Marco Camenisch was among the first promoters of environmental defense to embrace armed protest. Under the battle name of Martino, he fought against the authorities to defend his mountains and assert his freedom. Lena is the daughter he abandoned to fight when she was four years old. She barely remembers Marco and yet her life is marked by his presence.
The film tells the story of the two moments when their lives intertwined. In 1989, after years on the run, Marco returns to his hometown to visit his father's grave, and he is accused of murdering a border guard. In 2002, he is extradited to Switzerland to serve his prison sentence. In an impossible dialogue between the two main characters, the film explores the repercussions of an extreme and stubborn life choice.

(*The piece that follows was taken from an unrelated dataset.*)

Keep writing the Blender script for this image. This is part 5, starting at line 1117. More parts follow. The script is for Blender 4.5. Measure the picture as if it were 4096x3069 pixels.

I discovered Marco Camenisch, the land where he grew up and his community while shooting my latest film in Poschiavo, a small village in the Swiss mountains. I was immediately struck by how the inhabitants still had his tragic return to the village in the autumn of 1989 vivid in their eyes. Through the testimonies of those who knew him, Marco Camenisch is still a cumbersome shadow in the present of those who stayed behind. This gave me the idea to imagine Martino as my first fiction film, as the natural synthesis of this long path of formal research and study of the mountain territory. The choice of fiction allows us to investigate the life of the protagonist and the affections that surround him in greater depth. Marco was not just his nom de guerre Martino, a mountain man who was active in the 1970s and 1980s when anti-nuclear uprisings and demonstrations began to flare up with impetus and violence. He was not only an eco-terrorist who served 27 years in prison for fighting against an exploitative and harmful system, making the environment and nature the cornerstones of his battle. Marco was also a father, a son, a brother and, before that, a mountain boy driven by dreams and noble ideals. Martino finds fulfilment in fiction because, although it is based on real people and events, its objective is not to reconstruct a didactic story, but to give an unprecedented portrait of him, recounting how his utopian struggle changed, how his extreme choices had repercussions on the people closest to him, first and foremost his daughter Lena, without indulging in celebration but plumbing the chords of the soul. The film therefore sets out to explore the effects of his struggle while trying to understand the nuances of his life and the motivations that drove him to fight.